O professor de história da arte da Unicamp, Jorge Coli, publicou artigo na Folha de S. Paulo mostrando que a ideia de que Monteiro Lobato seria racista só pode vir de quem não conhece sua obra ou não compreendeu, “só quem não leu ou não compreendeu os livros infantis de Lobato pode julgá-los racistas”. Nós acrescentamos ainda que entre os que acusam Lobato também estão os mal intencionados. E essa má intenção é é encoberta pela boa intenção. Quer dizer, censuram a obra do autor usando como pretexto a proteção das crianças do suposto racismo contido no livro. Normalmente é assim que começa a censura, sempre com um motivo puro, moralmente justificável, pelo menos para os incautos e confusos.
Mas o objetivo de tal medida é abrir a brecha para censurar tudo. Se o suposto racismo de Lobato é passível de censura, procuremos outros motivos para censurar outros autores.
Jorge Coli mostrou que não procede a acusação contra Lobato e ainda mostrou que as obras do grande escritor geram uma visão crítica nas crianças. Ou seja, não só Lobato não é racista como suas obras pela grandiosidade do escritor, são revolucionárias, pelo menos no sentido de uma literatura revolucionária.
Mas isso não basta como argumento. Interpretar se uma obra é ou não racista, ou se tal trecho que querem “corrigir” é ou não racista acaba estando sujeito à opinião de um e de outro. E por isso também a censura e a “correção” das obras estão sujeitas à arbitrariedade e portanto sujeitas àqueles que detêm o maior poder para impor seu ponto de vista.
Mas consideremos hipoteticamente que a obra de Lobato realmente é racista.

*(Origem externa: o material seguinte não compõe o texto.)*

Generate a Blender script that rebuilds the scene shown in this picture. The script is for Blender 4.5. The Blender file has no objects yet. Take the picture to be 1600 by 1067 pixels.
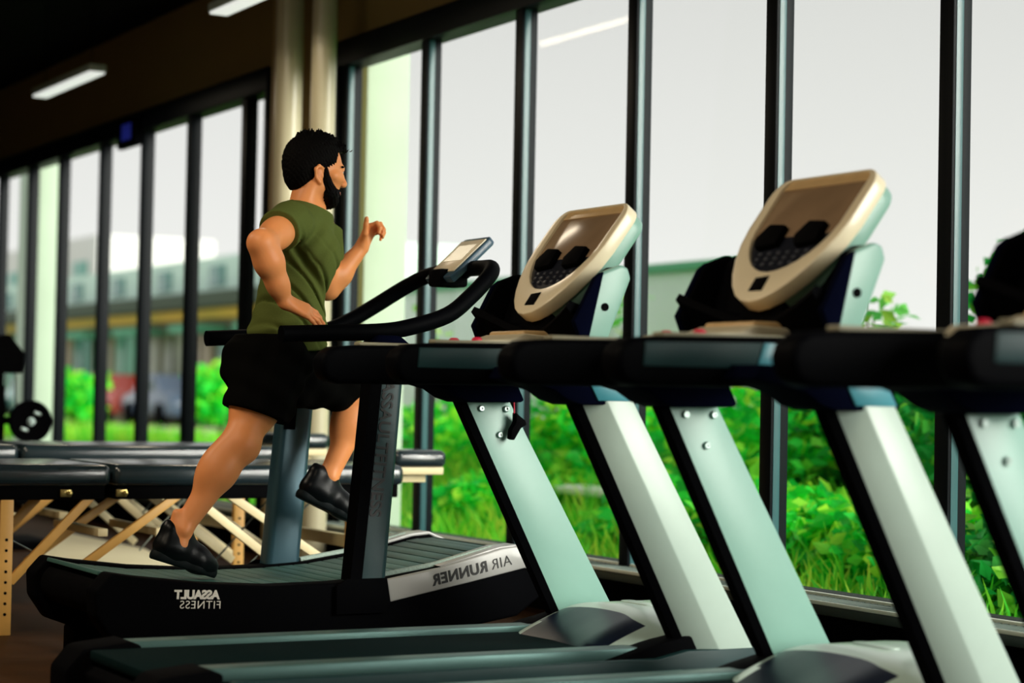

Mesmo isso, seria motivo para modificá-la? Claro que não. A humanidade se desenvolveu de maneira contraditória, com coisas boas e ruins, e faz parte do conhecimento e da evolução cultural da humunidade o acesso a tudo o que se produziu. Do contrário estaremos sujeitos a um obscurantismo sem tamanho. Por exemplo, a obra de Adolf Hitler, Minha Luta, foi retirada de circulação no Brasil durante um período. Essa restrição vigora em outros países.
A intenção de esconder o livre de Hitler pode ser boa, mas o que significa realmente? Significa que a humanidade está sendo privada de conhecer o que aconteceu na Alemanha, o que é o nazismo etc. Como se a sociedade devesse ser tutelada naquilo que deve ou não ler. Se priva assim a humanidade do livre conhecimento.
Tudo isso é na realidade um vandalismo contra a cultura da humanidade e no caso de Monteiro Lobato um vandalismo contra a cultura nacional.